[Start DATASET EXTRACT]

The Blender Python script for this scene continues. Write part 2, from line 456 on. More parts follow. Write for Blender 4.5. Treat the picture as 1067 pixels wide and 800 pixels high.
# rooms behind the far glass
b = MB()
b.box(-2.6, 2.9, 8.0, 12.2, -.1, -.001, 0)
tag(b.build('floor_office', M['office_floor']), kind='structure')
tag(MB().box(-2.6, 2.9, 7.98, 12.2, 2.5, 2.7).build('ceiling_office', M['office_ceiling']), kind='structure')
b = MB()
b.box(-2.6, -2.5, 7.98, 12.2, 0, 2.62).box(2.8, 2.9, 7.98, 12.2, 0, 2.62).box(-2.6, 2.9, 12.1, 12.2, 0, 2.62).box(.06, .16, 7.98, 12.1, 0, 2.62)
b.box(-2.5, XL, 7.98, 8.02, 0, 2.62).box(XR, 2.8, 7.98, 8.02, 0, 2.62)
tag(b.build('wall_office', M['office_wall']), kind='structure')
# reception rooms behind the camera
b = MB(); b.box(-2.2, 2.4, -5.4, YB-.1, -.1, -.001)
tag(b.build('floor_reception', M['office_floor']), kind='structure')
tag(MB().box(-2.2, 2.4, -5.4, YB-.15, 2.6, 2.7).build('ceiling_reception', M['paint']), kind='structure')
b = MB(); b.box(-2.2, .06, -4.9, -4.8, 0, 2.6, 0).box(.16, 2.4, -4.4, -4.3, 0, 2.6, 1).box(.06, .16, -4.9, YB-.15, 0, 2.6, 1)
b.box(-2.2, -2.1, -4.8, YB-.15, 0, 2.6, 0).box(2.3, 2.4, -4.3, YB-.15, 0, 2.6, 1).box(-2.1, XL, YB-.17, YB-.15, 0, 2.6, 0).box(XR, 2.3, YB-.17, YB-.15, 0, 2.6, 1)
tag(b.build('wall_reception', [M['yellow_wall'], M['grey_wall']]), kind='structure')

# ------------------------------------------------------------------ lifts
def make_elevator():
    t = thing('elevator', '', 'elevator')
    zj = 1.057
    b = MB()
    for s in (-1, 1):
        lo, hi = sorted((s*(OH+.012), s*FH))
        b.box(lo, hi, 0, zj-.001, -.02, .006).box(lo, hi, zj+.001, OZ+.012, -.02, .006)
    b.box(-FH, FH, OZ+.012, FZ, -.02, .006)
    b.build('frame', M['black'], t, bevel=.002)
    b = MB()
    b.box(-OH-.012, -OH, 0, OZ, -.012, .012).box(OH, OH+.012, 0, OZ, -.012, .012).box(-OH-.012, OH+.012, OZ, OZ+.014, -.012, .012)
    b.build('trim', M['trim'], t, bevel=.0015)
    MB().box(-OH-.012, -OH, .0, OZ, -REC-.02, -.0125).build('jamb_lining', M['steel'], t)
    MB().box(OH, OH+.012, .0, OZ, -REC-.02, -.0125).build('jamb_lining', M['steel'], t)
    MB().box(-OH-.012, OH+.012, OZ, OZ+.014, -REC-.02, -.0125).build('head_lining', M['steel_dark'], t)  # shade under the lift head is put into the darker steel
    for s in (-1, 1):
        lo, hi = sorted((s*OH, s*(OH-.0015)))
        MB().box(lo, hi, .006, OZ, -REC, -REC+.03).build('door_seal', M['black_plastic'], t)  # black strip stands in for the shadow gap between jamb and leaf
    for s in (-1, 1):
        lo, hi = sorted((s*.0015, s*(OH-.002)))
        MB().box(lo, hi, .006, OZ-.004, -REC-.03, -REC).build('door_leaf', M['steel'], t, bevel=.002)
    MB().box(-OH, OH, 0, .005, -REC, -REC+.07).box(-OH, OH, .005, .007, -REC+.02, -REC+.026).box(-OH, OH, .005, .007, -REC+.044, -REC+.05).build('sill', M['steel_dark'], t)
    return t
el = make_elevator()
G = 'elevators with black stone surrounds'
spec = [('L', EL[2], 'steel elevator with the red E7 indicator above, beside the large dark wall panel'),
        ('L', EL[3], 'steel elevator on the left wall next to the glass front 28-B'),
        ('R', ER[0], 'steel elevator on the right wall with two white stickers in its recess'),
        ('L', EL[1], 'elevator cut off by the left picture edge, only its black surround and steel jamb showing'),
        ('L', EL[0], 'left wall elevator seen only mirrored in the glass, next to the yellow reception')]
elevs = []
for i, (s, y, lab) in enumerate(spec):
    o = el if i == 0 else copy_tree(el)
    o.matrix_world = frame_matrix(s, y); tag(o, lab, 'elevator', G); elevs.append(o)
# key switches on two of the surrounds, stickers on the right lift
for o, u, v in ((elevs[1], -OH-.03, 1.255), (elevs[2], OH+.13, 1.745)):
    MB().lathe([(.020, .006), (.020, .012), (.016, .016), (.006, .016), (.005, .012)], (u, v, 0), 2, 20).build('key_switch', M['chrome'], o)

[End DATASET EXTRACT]

WHAT YOU HAVE TO DO
Write the data back out verbatim.

ANSWER FOR THIS EXERCISE
The Blender Python script for this scene continues. Write part 2, from line 456 on. More parts follow. Write for Blender 4.5. Treat the picture as 1067 pixels wide and 800 pixels high.
# rooms behind the far glass
b = MB()
b.box(-2.6, 2.9, 8.0, 12.2, -.1, -.001, 0)
tag(b.build('floor_office', M['office_floor']), kind='structure')
tag(MB().box(-2.6, 2.9, 7.98, 12.2, 2.5, 2.7).build('ceiling_office', M['office_ceiling']), kind='structure')
b = MB()
b.box(-2.6, -2.5, 7.98, 12.2, 0, 2.62).box(2.8, 2.9, 7.98, 12.2, 0, 2.62).box(-2.6, 2.9, 12.1, 12.2, 0, 2.62).box(.06, .16, 7.98, 12.1, 0, 2.62)
b.box(-2.5, XL, 7.98, 8.02, 0, 2.62).box(XR, 2.8, 7.98, 8.02, 0, 2.62)
tag(b.build('wall_office', M['office_wall']), kind='structure')
# reception rooms behind the camera
b = MB(); b.box(-2.2, 2.4, -5.4, YB-.1, -.1, -.001)
tag(b.build('floor_reception', M['office_floor']), kind='structure')
tag(MB().box(-2.2, 2.4, -5.4, YB-.15, 2.6, 2.7).build('ceiling_reception', M['paint']), kind='structure')
b = MB(); b.box(-2.2, .06, -4.9, -4.8, 0, 2.6, 0).box(.16, 2.4, -4.4, -4.3, 0, 2.6, 1).box(.06, .16, -4.9, YB-.15, 0, 2.6, 1)
b.box(-2.2, -2.1, -4.8, YB-.15, 0, 2.6, 0).box(2.3, 2.4, -4.3, YB-.15, 0, 2.6, 1).box(-2.1, XL, YB-.17, YB-.15, 0, 2.6, 0).box(XR, 2.3, YB-.17, YB-.15, 0, 2.6, 1)
tag(b.build('wall_reception', [M['yellow_wall'], M['grey_wall']]), kind='structure')

# ------------------------------------------------------------------ lifts
def make_elevator():
    t = thing('elevator', '', 'elevator')
    zj = 1.057
    b = MB()
    for s in (-1, 1):
        lo, hi = sorted((s*(OH+.012), s*FH))
        b.box(lo, hi, 0, zj-.001, -.02, .006).box(lo, hi, zj+.001, OZ+.012, -.02, .006)
    b.box(-FH, FH, OZ+.012, FZ, -.02, .006)
    b.build('frame', M['black'], t, bevel=.002)
    b = MB()
    b.box(-OH-.012, -OH, 0, OZ, -.012, .012).box(OH, OH+.012, 0, OZ, -.012, .012).box(-OH-.012, OH+.012, OZ, OZ+.014, -.012, .012)
    b.build('trim', M['trim'], t, bevel=.0015)
    MB().box(-OH-.012, -OH, .0, OZ, -REC-.02, -.0125).build('jamb_lining', M['steel'], t)
    MB().box(OH, OH+.012, .0, OZ, -REC-.02, -.0125).build('jamb_lining', M['steel'], t)
    MB().box(-OH-.012, OH+.012, OZ, OZ+.014, -REC-.02, -.0125).build('head_lining', M['steel_dark'], t)  # shade under the lift head is put into the darker steel
    for s in (-1, 1):
        lo, hi = sorted((s*OH, s*(OH-.0015)))
        MB().box(lo, hi, .006, OZ, -REC, -REC+.03).build('door_seal', M['black_plastic'], t)  # black strip stands in for the shadow gap between jamb and leaf
    for s in (-1, 1):
        lo, hi = sorted((s*.0015, s*(OH-.002)))
        MB().box(lo, hi, .006, OZ-.004, -REC-.03, -REC).build('door_leaf', M['steel'], t, bevel=.002)
    MB().box(-OH, OH, 0, .005, -REC, -REC+.07).box(-OH, OH, .005, .007, -REC+.02, -REC+.026).box(-OH, OH, .005, .007, -REC+.044, -REC+.05).build('sill', M['steel_dark'], t)
    return t
el = make_elevator()
G = 'elevators with black stone surrounds'
spec = [('L', EL[2], 'steel elevator with the red E7 indicator above, beside the large dark wall panel'),
        ('L', EL[3], 'steel elevator on the left wall next to the glass front 28-B'),
        ('R', ER[0], 'steel elevator on the right wall with two white stickers in its recess'),
        ('L', EL[1], 'elevator cut off by the left picture edge, only its black surround and steel jamb showing'),
        ('L', EL[0], 'left wall elevator seen only mirrored in the glass, next to the yellow reception')]
elevs = []
for i, (s, y, lab) in enumerate(spec):
    o = el if i == 0 else copy_tree(el)
    o.matrix_world = frame_matrix(s, y); tag(o, lab, 'elevator', G); elevs.append(o)
# key switches on two of the surrounds, stickers on the right lift
for o, u, v in ((elevs[1], -OH-.03, 1.255), (elevs[2], OH+.13, 1.745)):
    MB().lathe([(.020, .006), (.020, .012), (.016, .016), (.006, .016), (.005, .012)], (u, v, 0), 2, 20).build('key_switch', M['chrome'], o)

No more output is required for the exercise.